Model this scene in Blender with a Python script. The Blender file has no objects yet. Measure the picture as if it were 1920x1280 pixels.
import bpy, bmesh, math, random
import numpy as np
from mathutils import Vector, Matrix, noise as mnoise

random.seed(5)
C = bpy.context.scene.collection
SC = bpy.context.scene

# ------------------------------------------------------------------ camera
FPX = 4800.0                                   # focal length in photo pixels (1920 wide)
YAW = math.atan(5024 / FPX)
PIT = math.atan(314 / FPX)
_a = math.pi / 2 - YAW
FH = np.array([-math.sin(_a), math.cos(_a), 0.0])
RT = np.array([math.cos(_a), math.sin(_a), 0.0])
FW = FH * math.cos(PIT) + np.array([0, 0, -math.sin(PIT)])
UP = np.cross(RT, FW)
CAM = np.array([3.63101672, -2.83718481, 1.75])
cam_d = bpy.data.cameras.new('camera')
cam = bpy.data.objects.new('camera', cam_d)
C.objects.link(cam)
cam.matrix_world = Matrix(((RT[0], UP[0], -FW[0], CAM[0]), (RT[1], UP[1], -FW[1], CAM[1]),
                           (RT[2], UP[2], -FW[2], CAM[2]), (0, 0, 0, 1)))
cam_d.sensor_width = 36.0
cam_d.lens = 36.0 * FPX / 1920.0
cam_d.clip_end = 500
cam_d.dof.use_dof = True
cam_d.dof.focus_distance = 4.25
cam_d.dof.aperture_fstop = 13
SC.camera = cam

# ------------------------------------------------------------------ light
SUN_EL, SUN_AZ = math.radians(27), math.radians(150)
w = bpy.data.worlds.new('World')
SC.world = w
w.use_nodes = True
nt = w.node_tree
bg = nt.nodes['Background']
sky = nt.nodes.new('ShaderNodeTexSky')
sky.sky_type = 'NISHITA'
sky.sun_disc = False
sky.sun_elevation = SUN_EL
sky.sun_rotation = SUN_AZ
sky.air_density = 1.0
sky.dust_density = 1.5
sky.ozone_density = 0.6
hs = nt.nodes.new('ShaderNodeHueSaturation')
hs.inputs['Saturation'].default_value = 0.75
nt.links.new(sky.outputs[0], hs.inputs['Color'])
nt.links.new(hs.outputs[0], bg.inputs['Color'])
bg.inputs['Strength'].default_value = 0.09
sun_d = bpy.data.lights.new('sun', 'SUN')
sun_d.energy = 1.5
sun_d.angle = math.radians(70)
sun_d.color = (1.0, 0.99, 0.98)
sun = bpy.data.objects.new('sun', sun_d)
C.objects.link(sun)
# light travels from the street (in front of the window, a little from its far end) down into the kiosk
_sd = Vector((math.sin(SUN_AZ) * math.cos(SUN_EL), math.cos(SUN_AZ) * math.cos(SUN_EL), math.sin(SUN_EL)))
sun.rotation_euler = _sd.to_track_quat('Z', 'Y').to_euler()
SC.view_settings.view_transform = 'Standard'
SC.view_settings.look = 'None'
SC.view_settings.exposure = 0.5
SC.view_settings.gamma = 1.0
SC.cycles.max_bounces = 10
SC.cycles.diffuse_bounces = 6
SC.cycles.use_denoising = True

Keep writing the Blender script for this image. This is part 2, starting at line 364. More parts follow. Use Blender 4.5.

=== Work to do ===
What is the number of lines above that hold the string "scene"? Answer with that number alone.

=== The output ===
3